Thanks to Peter Gosselin's blog-based outreach efforts (when mid-size bloggers like me are getting e-mails, you know he's casting a wide promotional net!), I've spent some time rereading his series on risk in America. Kevin Drum beat me to the punch and called for a Pulitzer, a demand I really can't argue with. But I'm less desperate for award committees to read the piece and more hopeful that Democrats, of all positions and power levels, will absorb the package. Because it contains everything needed for a compelling, coherent, and critically important economic message.

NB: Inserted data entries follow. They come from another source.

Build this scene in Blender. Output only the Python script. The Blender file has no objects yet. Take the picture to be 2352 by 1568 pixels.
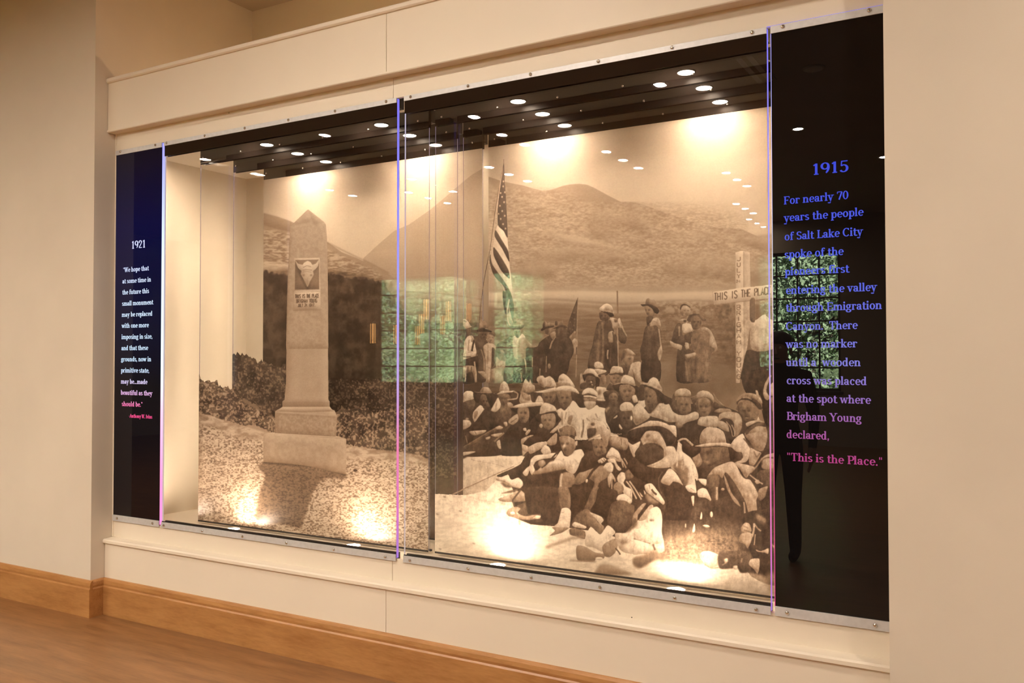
import bpy, bmesh, math, random
import numpy as np
from mathutils import Vector, Matrix
from mathutils.geometry import tessellate_polygon

sc = bpy.context.scene
COL = sc.collection
random.seed(7)

# ------------------------------------------------------------------ camera
W_, H_ = 2352.0, 1568.0
FPX, PITCH, ROLL, YAW = 2002.98983, 0.02146, 0.00102, 0.52586
CX, CY, CZ = 4.6993, -3.34, 1.50
cam_d = bpy.data.cameras.new('camera')
cam_d.sensor_width = 36.0
cam_d.lens = FPX / W_ * 36.0
cam_d.clip_start, cam_d.clip_end = 0.05, 200
cam = bpy.data.objects.new('camera', cam_d)
COL.objects.link(cam)
cam.location = (CX, CY, CZ)
cam.matrix_world = (Matrix.Translation((CX, CY, CZ)) @ Matrix.Rotation(YAW, 4, 'Z')
                    @ Matrix.Rotation(math.pi / 2 + PITCH, 4, 'X') @ Matrix.Rotation(-ROLL, 4, 'Z'))
sc.camera = cam

# ------------------------------------------------------------------ view, sky, sun
sc.view_settings.view_transform = 'Standard'
sc.view_settings.look = 'None'
sc.view_settings.gamma = 1.0
sc.view_settings.use_curve_mapping = False
sc.view_settings.exposure = 0.06
sc.cycles.use_denoising = True
sc.cycles.max_bounces = 14
sc.cycles.diffuse_bounces = 5
sc.cycles.glossy_bounces = 8
sc.cycles.transparent_max_bounces = 40
sc.cycles.sample_clamp_indirect = 6.0
sc.cycles.caustics_reflective = False
sc.cycles.caustics_refractive = False

world = bpy.data.worlds.new('world')
sc.world = world
world.use_nodes = True
wn = world.node_tree
wn.nodes.clear()
w_out = wn.nodes.new('ShaderNodeOutputWorld')
w_bg = wn.nodes.new('ShaderNodeBackground')
w_sky = wn.nodes.new('ShaderNodeTexSky')
w_sky.sky_type = 'HOSEK_WILKIE'
w_sky.sun_direction = (0.25, 0.55, 0.8)
w_sky.turbidity = 3.0
wn.links.new(w_sky.outputs[0], w_bg.inputs[0])
w_bg.inputs[1].default_value = 48.0
wn.links.new(w_bg.outputs[0], w_out.inputs[0])

sun_d = bpy.data.lights.new('sun', 'SUN')
sun_d.energy = 270.0
sun_d.angle = 0.01
sun_d.color = (1.0, 0.95, 0.85)
sun = bpy.data.objects.new('sun', sun_d)
COL.objects.link(sun)
sun.rotation_euler = (Vector((-0.25, -0.6, -0.75))).to_track_quat('-Z', 'Y').to_euler()

ROOM_LAMP = 2050.0
CASE_LAMP = 440.0

# ------------------------------------------------------------------ ray helpers (photo pixel <-> place)
_cr, _sr, _cp, _sp, _cy, _sy = (math.cos(ROLL), math.sin(ROLL), math.cos(PITCH), math.sin(PITCH),
                                math.cos(YAW), math.sin(YAW))
def ray(u, v):
    a, b = u - W_ / 2, v - H_ / 2
    uu, vv = _cr * a + _sr * b, -_sr * a + _cr * b
    X, U = uu / FPX, -vv / FPX
    Yf, z = _cp - _sp * U, _sp + _cp * U
    return (_cy * X - _sy * Yf, _sy * X + _cy * Yf, z)
def onY(u, v, y0=0.0):
    d = ray(u, v)
    t = (y0 - CY) / d[1]
    return (CX + t * d[0], y0, CZ + t * d[2])
def project(x, y, z):
    x, y, z = x - CX, y - CY, z - CZ
    X = _cy * x + _sy * y
    Yf = -_sy * x + _cy * y
    Z = _cp * Yf + _sp * z
    U = -_sp * Yf + _cp * z
    u, v = FPX * X / Z, -FPX * U / Z
    return W_ / 2 + _cr * u - _sr * v, H_ / 2 + _sr * u + _cr * v

# ------------------------------------------------------------------ materials
def mat_new(name):
    m = bpy.data.materials.new(name)
    m.use_nodes = True
    nt = m.node_tree
    b = nt.nodes['Principled BSDF']
    return m, nt, b
def noise_node(nt, scale, detail=3.0, vec=None, rough=0.5):
    n = nt.nodes.new('ShaderNodeTexNoise')
    n.inputs['Scale'].default_value = scale
    n.inputs['Detail'].default_value = detail
    n.inputs['Roughness'].default_value = rough
    if vec is not None:
        nt.links.new(vec, n.inputs['Vector'])
    return n
def ramp(nt, fac, stops):
    r = nt.nodes.new('ShaderNodeValToRGB')
    el = r.color_ramp.elements
    while len(el) < len(stops):
        el.new(0.5)
    for e, (p, c) in zip(el, stops):
        e.position = p
        e.color = (c[0], c[1], c[2], 1)
    nt.links.new(fac, r.inputs[0])
    return r
def objvec(nt, scale=(1, 1, 1)):
    tc = nt.nodes.new('ShaderNodeTexCoord')
    mp = nt.nodes.new('ShaderNodeMapping')
    mp.inputs['Scale'].default_value = scale
    nt.links.new(tc.outputs['Object'], mp.inputs['Vector'])
    return mp.outputs[0]
def bump(nt, b, h, dist, strength=0.3):
    bp = nt.nodes.new('ShaderNodeBump')
    bp.inputs['Strength'].default_value = strength
    bp.inputs['Distance'].default_value = dist
    nt.links.new(h, bp.inputs['Height'])
    nt.links.new(bp.outputs[0], b.inputs['Normal'])
def paint(name, c, rough=0.6, var=0.04, tex=220.0, bd=0.0006, spec=0.3):
    m, nt, b = mat_new(name)
    v = objvec(nt)
    n = noise_node(nt, 1.7, 4, v)
    lo = tuple(x * (1 - var) for x in c)
    hi = tuple(min(1, x * (1 + var)) for x in c)
    nt.links.new(ramp(nt, n.outputs[0], [(0.3, lo), (0.7, hi)]).outputs[0], b.inputs['Base Color'])
    b.inputs['Roughness'].default_value = rough
    b.inputs['Specular IOR Level'].default_value = spec
    bump(nt, b, noise_node(nt, tex, 2, v).outputs[0], bd, 0.25)
    return m
def wood(name, dark, light, vecscale, rough=0.35, plank=None, knots=True):
    m, nt, b = mat_new(name)
    v = objvec(nt, vecscale)
    n1 = noise_node(nt, 2.2, 6, v, 0.6)
    n2 = noise_node(nt, 14.0, 3, v, 0.55)
    mx = nt.nodes.new('ShaderNodeMath'); mx.operation = 'MULTIPLY_ADD'
    mx.inputs[1].default_value = 0.35
    nt.links.new(n2.outputs[0], mx.inputs[0]); nt.links.new(n1.outputs[0], mx.inputs[2])
    r = ramp(nt, mx.outputs[0], [(0.42, dark), (0.62, tuple((a + c) / 2 for a, c in zip(dark, light))), (0.85, light)])
    out = r.outputs[0]
    if plank:
        tc = nt.nodes.new('ShaderNodeTexCoord')
        br = nt.nodes.new('ShaderNodeTexBrick')
        br.inputs['Scale'].default_value = 1.0
        br.inputs['Brick Width'].default_value = plank[0]
        br.inputs['Row Height'].default_value = plank[1]
        br.inputs['Mortar Size'].default_value = 0.0012
        br.inputs['Color1'].default_value = (0.94, 0.94, 0.94, 1)
        br.inputs['Color2'].default_value = (1.08, 1.05, 1.02, 1)
        br.inputs['Mortar'].default_value = (0.8, 0.77, 0.74, 1)
        nt.links.new(tc.outputs['Object'], br.inputs['Vector'])
        mm = nt.nodes.new('ShaderNodeMix'); mm.data_type = 'RGBA'; mm.blend_type = 'MULTIPLY'
        mm.inputs[0].default_value = 1.0
        nt.links.new(out, mm.inputs[6]); nt.links.new(br.outputs[0], mm.inputs[7])
        out = mm.outputs[2]
    nt.links.new(out, b.inputs['Base Color'])
    b.inputs['Roughness'].default_value = rough
    bump(nt, b, n2.outputs[0], 0.0006, 0.15)
    return m
def plain(name, c, rough=0.5, metal=0.0, spec=0.5, var=0.06, scale=40):
    m, nt, b = mat_new(name)
    n = noise_node(nt, scale, 2, objvec(nt))
    nt.links.new(ramp(nt, n.outputs[0], [(0.3, tuple(x * (1 - var) for x in c)), (0.7, tuple(min(1, x * (1 + var)) for x in c))]).outputs[0], b.inputs['Base Color'])
    b.inputs['Roughness'].default_value = rough
    b.inputs['Metallic'].default_value = metal
    b.inputs['Specular IOR Level'].default_value = spec
    return m
def emit(name, c, s):
    m = bpy.data.materials.new(name); m.use_nodes = True
    nt = m.node_tree; nt.nodes.clear()
    o = nt.nodes.new('ShaderNodeOutputMaterial'); e = nt.nodes.new('ShaderNodeEmission')
    e.inputs[0].default_value = (c[0], c[1], c[2], 1); e.inputs[1].default_value = s
    nt.links.new(e.outputs[0], o.inputs[0])
    return m
def emit_z(name, stops, z0, z1, s):
    """light whose colour runs along the height (colour-changing strip lamps behind the sheet edges)"""
    m = bpy.data.materials.new(name); m.use_nodes = True
    nt = m.node_tree; nt.nodes.clear()
    o = nt.nodes.new('ShaderNodeOutputMaterial'); e = nt.nodes.new('ShaderNodeEmission')
    g = nt.nodes.new('ShaderNodeNewGeometry'); sp = nt.nodes.new('ShaderNodeSeparateXYZ')
    mr = nt.nodes.new('ShaderNodeMapRange')
    mr.inputs[1].default_value, mr.inputs[2].default_value = z0, z1
    nt.links.new(g.outputs['Position'], sp.inputs[0]); nt.links.new(sp.outputs[2], mr.inputs[0])
    r = ramp(nt, mr.outputs[0], stops)
    nt.links.new(r.outputs[0], e.inputs[0]); e.inputs[1].default_value = s
    nt.links.new(e.outputs[0], o.inputs[0])
    return m
def thin_glass(name, tint=(0.992, 0.988, 0.982), f0=0.04, rough=0.0):
    m = bpy.data.materials.new(name); m.use_nodes = True
    nt = m.node_tree; nt.nodes.clear()
    o = nt.nodes.new('ShaderNodeOutputMaterial')
    tr = nt.nodes.new('ShaderNodeBsdfTransparent'); tr.inputs[0].default_value = (*tint, 1)
    gl = nt.nodes.new('ShaderNodeBsdfGlossy'); gl.inputs['Roughness'].default_value = rough
    g = nt.nodes.new('ShaderNodeNewGeometry')
    dt = nt.nodes.new('ShaderNodeVectorMath'); dt.operation = 'DOT_PRODUCT'
    nt.links.new(g.outputs['Incoming'], dt.inputs[0]); nt.links.new(g.outputs['Normal'], dt.inputs[1])
    def M(op, a, bv=None):
        n = nt.nodes.new('ShaderNodeMath'); n.operation = op
        for i, q in enumerate((a, bv)):
            if q is None: continue
            if isinstance(q, (int, float)): n.inputs[i].default_value = q
            else: nt.links.new(q, n.inputs[i])
        return n.outputs[0]
    c = M('ABSOLUTE', dt.outputs['Value'])
    f = M('ADD', M('MULTIPLY', M('POWER', M('SUBTRACT', 1.0, c), 5.0), 1 - f0), f0)
    mx = nt.nodes.new('ShaderNodeMixShader')
    nt.links.new(f, mx.inputs[0]); nt.links.new(tr.outputs[0], mx.inputs[1]); nt.links.new(gl.outputs[0], mx.inputs[2])
    nt.links.new(mx.outputs[0], o.inputs[0])
    return m

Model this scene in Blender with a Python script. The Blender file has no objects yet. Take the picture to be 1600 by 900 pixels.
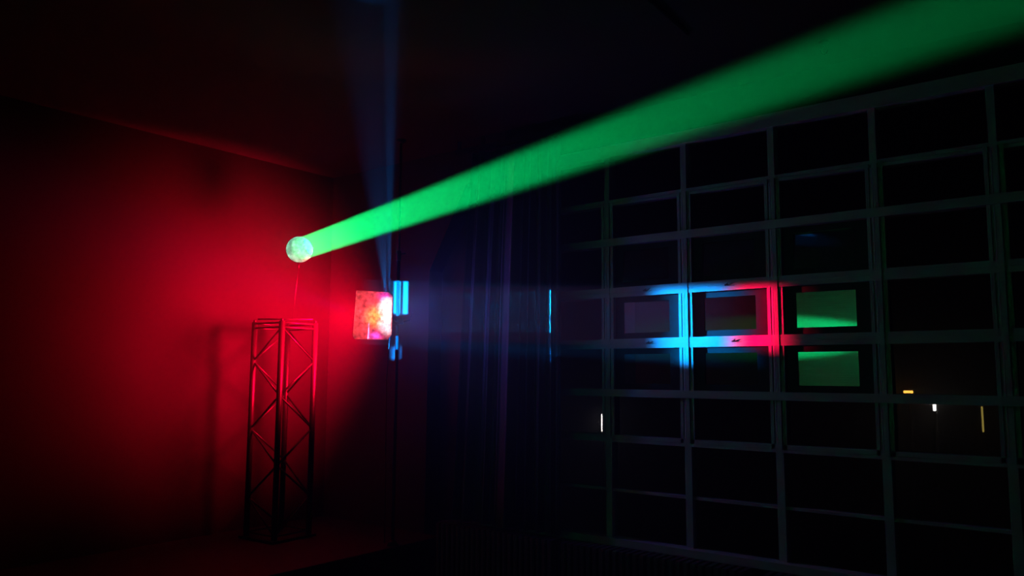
import bpy, bmesh, math, random
from mathutils import Vector, Matrix
random.seed(7)
S = bpy.context.scene
C = S.collection
PI = math.pi

# ------------------------------------------------------------------ camera
EYE = Vector((0, 0, 1.75))
YAW, PIT, ROL = map(math.radians, (51.926, 6.263, 0.312))
fw = Vector((math.sin(YAW)*math.cos(PIT), math.cos(YAW)*math.cos(PIT), math.sin(PIT)))
rt = Vector((math.cos(YAW), -math.sin(YAW), 0)); up = rt.cross(fw)
rt2 = math.cos(ROL)*rt + math.sin(ROL)*up
up2 = -math.sin(ROL)*rt + math.cos(ROL)*up
cd = bpy.data.cameras.new('camera'); cam = bpy.data.objects.new('camera', cd); C.objects.link(cam)
cam.matrix_world = Matrix(((rt2.x, up2.x, -fw.x, EYE.x), (rt2.y, up2.y, -fw.y, EYE.y),
                           (rt2.z, up2.z, -fw.z, EYE.z), (0, 0, 0, 1)))
cd.sensor_width = 36; cd.lens = 36*1233.5/1600; cd.clip_start = 0.05; cd.clip_end = 300
S.camera = cam

# ------------------------------------------------------------------ view, world (night sky, theatrical haze)
vs = S.view_settings
vs.view_transform = 'Standard'; vs.look = 'None'; vs.exposure = 0; vs.gamma = 1; vs.use_curve_mapping = False
cy = S.cycles
cy.use_denoising = True
cy.volume_bounces = 0; cy.max_bounces = 6; cy.transparent_max_bounces = 12
cy.sample_clamp_indirect = 3.0
cy.caustics_reflective = False; cy.caustics_refractive = False
w = bpy.data.worlds.new('night'); S.world = w; w.use_nodes = True
nt = w.node_tree; nt.nodes.clear()
wo = nt.nodes.new('ShaderNodeOutputWorld'); bg = nt.nodes.new('ShaderNodeBackground')
bg.inputs[0].default_value = (0.25, 0.3, 0.5, 1); bg.inputs[1].default_value = 0.0006
vsn = nt.nodes.new('ShaderNodeVolumeScatter')
vsn.inputs['Color'].default_value = (1, 1, 1, 1)
vsn.inputs['Density'].default_value = 0.055
vsn.inputs['Anisotropy'].default_value = 0.74
nt.links.new(bg.outputs[0], wo.inputs['Surface']); nt.links.new(vsn.outputs[0], wo.inputs['Volume'])

# ------------------------------------------------------------------ lights
def aim(o, loc, tgt, upv=(0, 0, 1), scale=(1, 1, 1)):
    loc = Vector(loc); d = (Vector(tgt)-loc).normalized(); z = -d
    x = Vector(upv).cross(z)
    if x.length < 1e-4: x = Vector((1, 0, 0))
    x.normalize(); y = z.cross(x)
    m = Matrix((x, y, z)).transposed().to_4x4() @ Matrix.Diagonal((*scale, 1))
    m.translation = loc; o.matrix_world = m
def spot(name, loc, tgt, color, power, half, blend=.3, radius=.01, scale=(1, 1, 1), upv=(0, 0, 1)):
    l = bpy.data.lights.new(name, 'SPOT'); l.color = color; l.energy = power
    l.spot_size = math.radians(2*half); l.spot_blend = blend; l.shadow_soft_size = radius
    o = bpy.data.objects.new(name, l); C.objects.link(o); aim(o, loc, tgt, upv, scale); return o
def area(name, loc, tgt, color, power, sx, sy, spread, shape='RECTANGLE', upv=(0, 0, 1)):
    l = bpy.data.lights.new(name, 'AREA'); l.color = color; l.energy = power
    l.shape = shape; l.size = sx; l.size_y = sy; l.spread = math.radians(spread)
    o = bpy.data.objects.new(name, l); C.objects.link(o); aim(o, loc, tgt, upv); return o

PLATE = Vector((4.235, 4.712, 2.21))        # centre of the glass plate
LENS = Vector((4.041, 5.425, 2.780))        # centre of the round lens
BEAM_END = Vector((2.642, 0.181, 2.865))
bdir = (BEAM_END-LENS).normalized()
RED, BLUE, GREEN = (1, 0.0, 0.022), (0.0, 0.26, 1.0), (0.0, 1.0, 0.22)
# the green beam leaving the lens
area('green_beam_light', LENS+bdir*.03, BEAM_END, GREEN, 8.7, .188, .188, 1.3, 'DISK')
# the red fan thrown sideways by the glass plate
spot('red_fan_light', PLATE+Vector((.12, .16, 0)), PLATE+Vector((.12-.17, 1.15, .0)), RED, 5000, 55, 1.0, .19)
# faint pink streak inside the fan
spot('pink_streak_light', PLATE+Vector((-.11, .14, .02)), PLATE+Vector((-2.2, .55, .55)), (1, .0, .30), 230, 13, 1.0, .03)
# softer red spill on this side of the fan
spot('red_spill_light', PLATE+Vector((-.09, .13, 0)), PLATE+Vector((-2.0, 1.25, -.25)), RED, 260, 36, 1.0, .05)
# the blue shaft rising from the plate's upper edge to the ceiling
spot('blue_shaft_light', PLATE+Vector((.08, -.09, .17)), (2.31, 2.51, 3.7), BLUE, 2800, 1.1, .8, .01)
spot('blue_veil_light', PLATE+Vector((.06, -.07, .17)), (2.35, 2.72, 3.7), BLUE, 700, 5, .9, .01)
# the colours the plate throws on the window frames
area('blue_window_light', PLATE+Vector((-.11, -.02, .02)), (4.97, 2.37, 2.09), (0, .30, 1), 4.0, .17, .50, 2.5)
area('red_window_light', PLATE+Vector((-.11, -.02, .02)), (4.97, 1.93, 2.12), (1, .0, .06), 1.6, .07, .40, 2.0)
# weak stray light off the plate towards the window side
spot('stray_light', PLATE+Vector((.15, -.16, .05)), (4.9, 2.5, 2.2), (.10, .10, 1), 13.0, 72, 1.0, .05)

# ------------------------------------------------------------------ materials
def mat(name, color, rough=.6, metal=0, noise=0, nscale=8, bump=0, bscale=40, spec=.5, stretch=None):
    m = bpy.data.materials.new(name); m.use_nodes = True; n = m.node_tree; b = n.nodes['Principled BSDF']
    b.inputs['Base Color'].default_value = (*color, 1); b.inputs['Roughness'].default_value = rough
    b.inputs['Metallic'].default_value = metal; b.inputs['Specular IOR Level'].default_value = spec
    tc = n.nodes.new('ShaderNodeTexCoord'); mp = n.nodes.new('ShaderNodeMapping')
    n.links.new(tc.outputs['Object'], mp.inputs[0])
    if stretch: mp.inputs['Scale'].default_value = stretch
    if noise:
        t = n.nodes.new('ShaderNodeTexNoise'); t.inputs['Scale'].default_value = nscale; t.inputs['Detail'].default_value = 5
        n.links.new(mp.outputs[0], t.inputs['Vector'])
        r = n.nodes.new('ShaderNodeMixRGB'); r.inputs[1].default_value = (*[c*(1-noise) for c in color], 1)
        r.inputs[2].default_value = (*[min(1, c*(1+noise)) for c in color], 1)
        n.links.new(t.outputs[0], r.inputs[0]); n.links.new(r.outputs[0], b.inputs['Base Color'])
    if bump:
        t = n.nodes.new('ShaderNodeTexNoise'); t.inputs['Scale'].default_value = bscale; t.inputs['Detail'].default_value = 4
        n.links.new(mp.outputs[0], t.inputs['Vector'])
        bp = n.nodes.new('ShaderNodeBump'); bp.inputs['Strength'].default_value = bump; bp.inputs['Distance'].default_value = .004
        n.links.new(t.outputs[0], bp.inputs['Height']); n.links.new(bp.outputs[0], b.inputs['Normal'])
    return m
def glass_mat(name, refl, rough=.0, tint=(1, 1, 1), fresnel=True):
    m = bpy.data.materials.new(name); m.use_nodes = True; n = m.node_tree; n.nodes.clear()
    o = n.nodes.new('ShaderNodeOutputMaterial'); mx = n.nodes.new('ShaderNodeMixShader')
    tr = n.nodes.new('ShaderNodeBsdfTransparent'); tr.inputs[0].default_value = (*tint, 1)
    gl = n.nodes.new('ShaderNodeBsdfGlossy'); gl.inputs['Roughness'].default_value = rough
    if fresnel:
        fr = n.nodes.new('ShaderNodeFresnel'); fr.inputs[0].default_value = refl
        n.links.new(fr.outputs[0], mx.inputs[0])
    else: mx.inputs[0].default_value = refl
    n.links.new(tr.outputs[0], mx.inputs[1]); n.links.new(gl.outputs[0], mx.inputs[2]); n.links.new(mx.outputs[0], o.inputs[0])
    return m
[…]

I know I jump on this horse every few weeks, but it's really necessary for us to build a new populism based on the all-pervasive reality of risk in America, not just as a political imperative, but as a service to America's working class. With business focused entirely on short-term profits (see the post below) and Republicans trying to inject ever more risk into the lives of the worker, Americans desperately need a political party willing to make risk-reduction a major part of their platform. That it just happens to feed into every political priority we have -- health care, Social Security, universal day care, etc -- makes it all the more of a no-brainer.
The debate over populism has proceeded off of two premises -- that the Democrat's need a better economic message, and that NAFTA and free trade killed our old one. But contra Sirota and Franks, globalization happens to be a good thing that the Democratic party shouldn't simply start demonizing it (and to our credit, we haven't). Putting the emphasis on risk allows us to address globalization at exactly the point it hurts workers -- when it robs them of their economic security. It makes our whole critique flow again. The government's economic role is to a) reduce risk to the worker so b) the free market can function effectively and c) workers can take full advantage of it thanks to their increased occupational mobility. In service of this goal we need d) a rock solid social insurance system like Social Security, a universal health care system independent of your employer, universal day care so women can work, etc.
But you don't have to believe me on any of this. You just have to read Peter Gosselin on it, and draw your own conclusions.